Les vampires du Disque-monde évoquent davantage les elfes des mêmes contrées, mauvais, manipulateurs et mesquins, que les créatures édulcorées à la mode, fruits de l’union de Danielle Steele et Lestat. Ils n’ont pas plus de morale que l’homme politique moyen et, sûrs de leur supériorité, n’en perdent pas moins tout vernis de civilisation dès lors qu’ils se mêlent de s’y mêler. Pour le reste, pas besoin de forcer le trait : l’image du vampire est trop enlisée dans de mauvaises séries B et autres bons nanars pour qu’il soit besoin d’en rajouter. Et de fait, ce Carpe jugulum lorgne plus du côté du Bal des Vampires que d’Anne Rice ou Bram Stoker — ce qui n’empêche pas Pratchett d’égratigner ces deux derniers, et bien d’autres, au passage.

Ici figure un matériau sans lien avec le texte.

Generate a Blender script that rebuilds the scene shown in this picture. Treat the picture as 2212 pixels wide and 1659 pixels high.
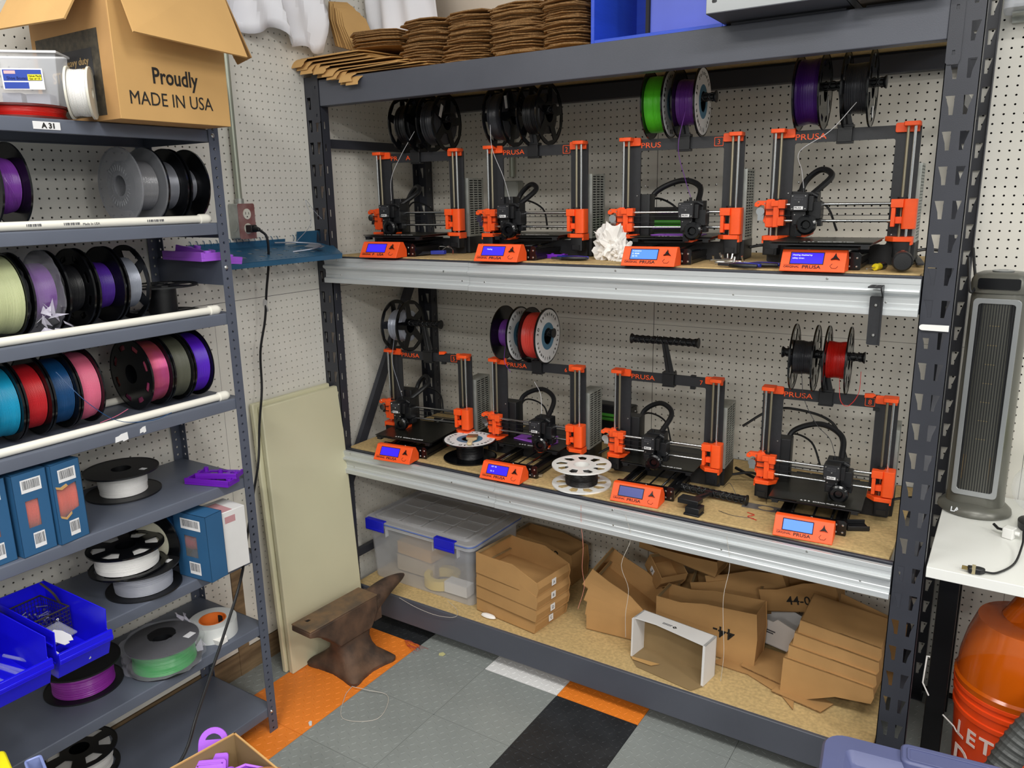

Mais sous la parodie affleure la veine satirique et pamphlétaire des Annales du Disque-monde, trop saillante pour la refuser à des vampires. Terry Pratchett, pas plus que Mémé Ciredutemps, ne saurait oublier qu’excès de pouvoir et foi aveugle et bornée font toujours bon ménage : à travers la domination mentale que Margopyr et les siens exercent sur leur entourage, il s’attaque surtout cette fois-ci à tout ce qui, dogme ou système, dieu ou humain, n’a de cesse d’aliéner, de soumettre, d’exploiter… de « transformer les gens en objets ».
Carpe jugulum semble aujourd’hui clore le cycle des sorcières, qu’on ne retrouvera plus qu’au détour des romans « jeunesse » du Disque-monde. Les vampires, quant à eux, réapparaîtront au fil des tomes suivants pour s’installer définitivement, tout aussi savoureux et hilarants que les autres créatures du Disque.